◆ Task objective ◆
Reproduce each line exactly, including spacing and punctuation.

◆ Scene modeling code data ◆
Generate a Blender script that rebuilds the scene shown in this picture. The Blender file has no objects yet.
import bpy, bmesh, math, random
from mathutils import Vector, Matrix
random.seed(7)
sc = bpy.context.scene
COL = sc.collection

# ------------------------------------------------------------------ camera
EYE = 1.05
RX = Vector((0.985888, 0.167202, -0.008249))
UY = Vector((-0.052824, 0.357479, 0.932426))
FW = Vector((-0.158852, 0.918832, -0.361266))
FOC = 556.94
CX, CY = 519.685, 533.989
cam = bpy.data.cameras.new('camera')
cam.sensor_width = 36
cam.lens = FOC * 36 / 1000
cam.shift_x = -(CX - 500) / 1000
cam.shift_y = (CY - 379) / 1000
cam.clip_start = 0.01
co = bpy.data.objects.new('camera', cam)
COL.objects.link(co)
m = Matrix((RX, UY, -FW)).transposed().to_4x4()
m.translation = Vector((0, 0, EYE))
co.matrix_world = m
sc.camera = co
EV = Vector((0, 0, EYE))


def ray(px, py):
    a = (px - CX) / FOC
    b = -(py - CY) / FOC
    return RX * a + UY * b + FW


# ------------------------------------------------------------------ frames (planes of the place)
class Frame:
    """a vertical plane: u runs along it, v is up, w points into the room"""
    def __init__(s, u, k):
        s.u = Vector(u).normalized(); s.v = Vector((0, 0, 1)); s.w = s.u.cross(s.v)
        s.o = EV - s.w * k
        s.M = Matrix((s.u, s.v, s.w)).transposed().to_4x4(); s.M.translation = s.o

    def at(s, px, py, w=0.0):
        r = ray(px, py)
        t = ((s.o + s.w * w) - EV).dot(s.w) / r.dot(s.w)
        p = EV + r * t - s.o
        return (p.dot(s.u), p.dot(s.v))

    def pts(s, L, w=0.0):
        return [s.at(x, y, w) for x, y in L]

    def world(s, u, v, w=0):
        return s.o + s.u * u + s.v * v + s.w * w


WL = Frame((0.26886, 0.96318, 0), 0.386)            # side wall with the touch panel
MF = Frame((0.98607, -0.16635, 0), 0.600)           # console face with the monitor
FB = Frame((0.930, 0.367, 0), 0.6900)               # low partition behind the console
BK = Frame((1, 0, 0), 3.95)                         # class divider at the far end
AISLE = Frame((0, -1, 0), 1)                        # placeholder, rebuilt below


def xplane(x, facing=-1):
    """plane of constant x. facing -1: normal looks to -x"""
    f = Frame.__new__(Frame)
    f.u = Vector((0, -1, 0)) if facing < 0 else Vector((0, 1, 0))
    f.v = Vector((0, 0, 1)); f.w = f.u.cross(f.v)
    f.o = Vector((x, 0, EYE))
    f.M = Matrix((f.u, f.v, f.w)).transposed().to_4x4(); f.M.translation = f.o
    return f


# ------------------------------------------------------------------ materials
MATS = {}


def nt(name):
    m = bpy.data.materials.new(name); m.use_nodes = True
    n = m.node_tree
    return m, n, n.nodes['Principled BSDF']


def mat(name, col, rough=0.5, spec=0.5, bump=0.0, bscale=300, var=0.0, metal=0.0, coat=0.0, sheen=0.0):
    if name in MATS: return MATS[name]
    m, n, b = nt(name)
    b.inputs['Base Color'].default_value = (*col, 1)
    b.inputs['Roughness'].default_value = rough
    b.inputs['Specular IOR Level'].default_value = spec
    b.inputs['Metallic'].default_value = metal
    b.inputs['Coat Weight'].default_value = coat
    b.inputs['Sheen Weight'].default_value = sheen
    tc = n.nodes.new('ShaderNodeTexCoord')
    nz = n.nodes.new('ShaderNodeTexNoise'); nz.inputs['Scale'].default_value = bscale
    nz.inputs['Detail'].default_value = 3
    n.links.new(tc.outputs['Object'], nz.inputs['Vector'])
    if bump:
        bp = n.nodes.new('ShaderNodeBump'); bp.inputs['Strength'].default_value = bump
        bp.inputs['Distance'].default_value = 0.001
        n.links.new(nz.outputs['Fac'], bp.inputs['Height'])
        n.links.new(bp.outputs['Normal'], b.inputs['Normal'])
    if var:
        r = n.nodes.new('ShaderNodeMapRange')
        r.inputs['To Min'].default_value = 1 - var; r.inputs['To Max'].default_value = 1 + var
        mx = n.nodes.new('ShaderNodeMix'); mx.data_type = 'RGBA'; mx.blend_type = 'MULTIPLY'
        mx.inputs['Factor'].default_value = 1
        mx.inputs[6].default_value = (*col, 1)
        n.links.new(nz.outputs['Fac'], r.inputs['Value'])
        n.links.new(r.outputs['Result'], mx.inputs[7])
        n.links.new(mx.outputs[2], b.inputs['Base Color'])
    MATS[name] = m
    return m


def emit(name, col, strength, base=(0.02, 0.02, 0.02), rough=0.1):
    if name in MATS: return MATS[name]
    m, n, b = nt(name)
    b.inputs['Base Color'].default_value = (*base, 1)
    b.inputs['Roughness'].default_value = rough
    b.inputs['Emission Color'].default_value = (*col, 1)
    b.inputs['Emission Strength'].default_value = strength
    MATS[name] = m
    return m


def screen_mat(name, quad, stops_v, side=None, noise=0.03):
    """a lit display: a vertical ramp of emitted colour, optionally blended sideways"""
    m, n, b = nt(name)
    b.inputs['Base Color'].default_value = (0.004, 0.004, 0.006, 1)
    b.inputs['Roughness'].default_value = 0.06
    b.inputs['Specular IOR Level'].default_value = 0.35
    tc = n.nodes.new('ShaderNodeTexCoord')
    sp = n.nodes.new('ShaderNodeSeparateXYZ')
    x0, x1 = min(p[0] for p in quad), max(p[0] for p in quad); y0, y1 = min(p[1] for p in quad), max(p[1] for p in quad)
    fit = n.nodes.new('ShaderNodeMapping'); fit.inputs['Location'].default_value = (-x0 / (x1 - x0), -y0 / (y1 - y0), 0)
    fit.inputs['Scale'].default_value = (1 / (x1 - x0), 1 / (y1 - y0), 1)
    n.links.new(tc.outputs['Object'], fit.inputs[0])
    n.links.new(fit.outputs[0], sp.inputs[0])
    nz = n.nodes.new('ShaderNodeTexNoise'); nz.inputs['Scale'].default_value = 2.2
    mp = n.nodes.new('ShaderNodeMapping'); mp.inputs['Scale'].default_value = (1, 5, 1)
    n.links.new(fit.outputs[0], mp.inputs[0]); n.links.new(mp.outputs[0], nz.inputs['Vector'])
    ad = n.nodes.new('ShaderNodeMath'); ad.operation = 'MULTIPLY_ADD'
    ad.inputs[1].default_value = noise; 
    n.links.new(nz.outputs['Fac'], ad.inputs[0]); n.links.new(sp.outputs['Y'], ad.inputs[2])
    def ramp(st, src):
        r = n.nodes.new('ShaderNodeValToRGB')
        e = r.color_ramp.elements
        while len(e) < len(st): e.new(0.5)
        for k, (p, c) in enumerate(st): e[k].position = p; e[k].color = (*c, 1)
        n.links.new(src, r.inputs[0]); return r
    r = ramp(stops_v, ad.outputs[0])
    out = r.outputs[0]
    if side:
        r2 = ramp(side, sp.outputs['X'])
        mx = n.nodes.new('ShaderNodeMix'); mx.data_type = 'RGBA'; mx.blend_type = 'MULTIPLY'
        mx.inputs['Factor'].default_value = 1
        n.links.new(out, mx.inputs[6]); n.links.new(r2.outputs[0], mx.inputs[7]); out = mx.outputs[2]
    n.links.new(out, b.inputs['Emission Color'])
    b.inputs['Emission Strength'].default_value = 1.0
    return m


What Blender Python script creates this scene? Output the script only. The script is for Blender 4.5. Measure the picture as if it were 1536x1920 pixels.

◆ Written solution ◆
Generate a Blender script that rebuilds the scene shown in this picture. The Blender file has no objects yet.
import bpy, bmesh, math, random
from mathutils import Vector, Matrix
random.seed(7)
sc = bpy.context.scene
COL = sc.collection

# ------------------------------------------------------------------ camera
EYE = 1.05
RX = Vector((0.985888, 0.167202, -0.008249))
UY = Vector((-0.052824, 0.357479, 0.932426))
FW = Vector((-0.158852, 0.918832, -0.361266))
FOC = 556.94
CX, CY = 519.685, 533.989
cam = bpy.data.cameras.new('camera')
cam.sensor_width = 36
cam.lens = FOC * 36 / 1000
cam.shift_x = -(CX - 500) / 1000
cam.shift_y = (CY - 379) / 1000
cam.clip_start = 0.01
co = bpy.data.objects.new('camera', cam)
COL.objects.link(co)
m = Matrix((RX, UY, -FW)).transposed().to_4x4()
m.translation = Vector((0, 0, EYE))
co.matrix_world = m
sc.camera = co
EV = Vector((0, 0, EYE))


def ray(px, py):
    a = (px - CX) / FOC
    b = -(py - CY) / FOC
    return RX * a + UY * b + FW


# ------------------------------------------------------------------ frames (planes of the place)
class Frame:
    """a vertical plane: u runs along it, v is up, w points into the room"""
    def __init__(s, u, k):
        s.u = Vector(u).normalized(); s.v = Vector((0, 0, 1)); s.w = s.u.cross(s.v)
        s.o = EV - s.w * k
        s.M = Matrix((s.u, s.v, s.w)).transposed().to_4x4(); s.M.translation = s.o

    def at(s, px, py, w=0.0):
        r = ray(px, py)
        t = ((s.o + s.w * w) - EV).dot(s.w) / r.dot(s.w)
        p = EV + r * t - s.o
        return (p.dot(s.u), p.dot(s.v))

    def pts(s, L, w=0.0):
        return [s.at(x, y, w) for x, y in L]

    def world(s, u, v, w=0):
        return s.o + s.u * u + s.v * v + s.w * w


WL = Frame((0.26886, 0.96318, 0), 0.386)            # side wall with the touch panel
MF = Frame((0.98607, -0.16635, 0), 0.600)           # console face with the monitor
FB = Frame((0.930, 0.367, 0), 0.6900)               # low partition behind the console
BK = Frame((1, 0, 0), 3.95)                         # class divider at the far end
AISLE = Frame((0, -1, 0), 1)                        # placeholder, rebuilt below


def xplane(x, facing=-1):
    """plane of constant x. facing -1: normal looks to -x"""
    f = Frame.__new__(Frame)
    f.u = Vector((0, -1, 0)) if facing < 0 else Vector((0, 1, 0))
    f.v = Vector((0, 0, 1)); f.w = f.u.cross(f.v)
    f.o = Vector((x, 0, EYE))
    f.M = Matrix((f.u, f.v, f.w)).transposed().to_4x4(); f.M.translation = f.o
    return f


# ------------------------------------------------------------------ materials
MATS = {}


def nt(name):
    m = bpy.data.materials.new(name); m.use_nodes = True
    n = m.node_tree
    return m, n, n.nodes['Principled BSDF']


def mat(name, col, rough=0.5, spec=0.5, bump=0.0, bscale=300, var=0.0, metal=0.0, coat=0.0, sheen=0.0):
    if name in MATS: return MATS[name]
    m, n, b = nt(name)
    b.inputs['Base Color'].default_value = (*col, 1)
    b.inputs['Roughness'].default_value = rough
    b.inputs['Specular IOR Level'].default_value = spec
    b.inputs['Metallic'].default_value = metal
    b.inputs['Coat Weight'].default_value = coat
    b.inputs['Sheen Weight'].default_value = sheen
    tc = n.nodes.new('ShaderNodeTexCoord')
    nz = n.nodes.new('ShaderNodeTexNoise'); nz.inputs['Scale'].default_value = bscale
    nz.inputs['Detail'].default_value = 3
    n.links.new(tc.outputs['Object'], nz.inputs['Vector'])
    if bump:
        bp = n.nodes.new('ShaderNodeBump'); bp.inputs['Strength'].default_value = bump
        bp.inputs['Distance'].default_value = 0.001
        n.links.new(nz.outputs['Fac'], bp.inputs['Height'])
        n.links.new(bp.outputs['Normal'], b.inputs['Normal'])
    if var:
        r = n.nodes.new('ShaderNodeMapRange')
        r.inputs['To Min'].default_value = 1 - var; r.inputs['To Max'].default_value = 1 + var
        mx = n.nodes.new('ShaderNodeMix'); mx.data_type = 'RGBA'; mx.blend_type = 'MULTIPLY'
        mx.inputs['Factor'].default_value = 1
        mx.inputs[6].default_value = (*col, 1)
        n.links.new(nz.outputs['Fac'], r.inputs['Value'])
        n.links.new(r.outputs['Result'], mx.inputs[7])
        n.links.new(mx.outputs[2], b.inputs['Base Color'])
    MATS[name] = m
    return m


def emit(name, col, strength, base=(0.02, 0.02, 0.02), rough=0.1):
    if name in MATS: return MATS[name]
    m, n, b = nt(name)
    b.inputs['Base Color'].default_value = (*base, 1)
    b.inputs['Roughness'].default_value = rough
    b.inputs['Emission Color'].default_value = (*col, 1)
    b.inputs['Emission Strength'].default_value = strength
    MATS[name] = m
    return m


def screen_mat(name, quad, stops_v, side=None, noise=0.03):
    """a lit display: a vertical ramp of emitted colour, optionally blended sideways"""
    m, n, b = nt(name)
    b.inputs['Base Color'].default_value = (0.004, 0.004, 0.006, 1)
    b.inputs['Roughness'].default_value = 0.06
    b.inputs['Specular IOR Level'].default_value = 0.35
    tc = n.nodes.new('ShaderNodeTexCoord')
    sp = n.nodes.new('ShaderNodeSeparateXYZ')
    x0, x1 = min(p[0] for p in quad), max(p[0] for p in quad); y0, y1 = min(p[1] for p in quad), max(p[1] for p in quad)
    fit = n.nodes.new('ShaderNodeMapping'); fit.inputs['Location'].default_value = (-x0 / (x1 - x0), -y0 / (y1 - y0), 0)
    fit.inputs['Scale'].default_value = (1 / (x1 - x0), 1 / (y1 - y0), 1)
    n.links.new(tc.outputs['Object'], fit.inputs[0])
    n.links.new(fit.outputs[0], sp.inputs[0])
    nz = n.nodes.new('ShaderNodeTexNoise'); nz.inputs['Scale'].default_value = 2.2
    mp = n.nodes.new('ShaderNodeMapping'); mp.inputs['Scale'].default_value = (1, 5, 1)
    n.links.new(fit.outputs[0], mp.inputs[0]); n.links.new(mp.outputs[0], nz.inputs['Vector'])
    ad = n.nodes.new('ShaderNodeMath'); ad.operation = 'MULTIPLY_ADD'
    ad.inputs[1].default_value = noise; 
    n.links.new(nz.outputs['Fac'], ad.inputs[0]); n.links.new(sp.outputs['Y'], ad.inputs[2])
    def ramp(st, src):
        r = n.nodes.new('ShaderNodeValToRGB')
        e = r.color_ramp.elements
        while len(e) < len(st): e.new(0.5)
        for k, (p, c) in enumerate(st): e[k].position = p; e[k].color = (*c, 1)
        n.links.new(src, r.inputs[0]); return r
    r = ramp(stops_v, ad.outputs[0])
    out = r.outputs[0]
    if side:
        r2 = ramp(side, sp.outputs['X'])
        mx = n.nodes.new('ShaderNodeMix'); mx.data_type = 'RGBA'; mx.blend_type = 'MULTIPLY'
        mx.inputs['Factor'].default_value = 1
        n.links.new(out, mx.inputs[6]); n.links.new(r2.outputs[0], mx.inputs[7]); out = mx.outputs[2]
    n.links.new(out, b.inputs['Emission Color'])
    b.inputs['Emission Strength'].default_value = 1.0
    return m


What Blender Python script creates this scene? Output the script only. The script is for Blender 4.5. Measure the picture as if it were 1536x1920 pixels.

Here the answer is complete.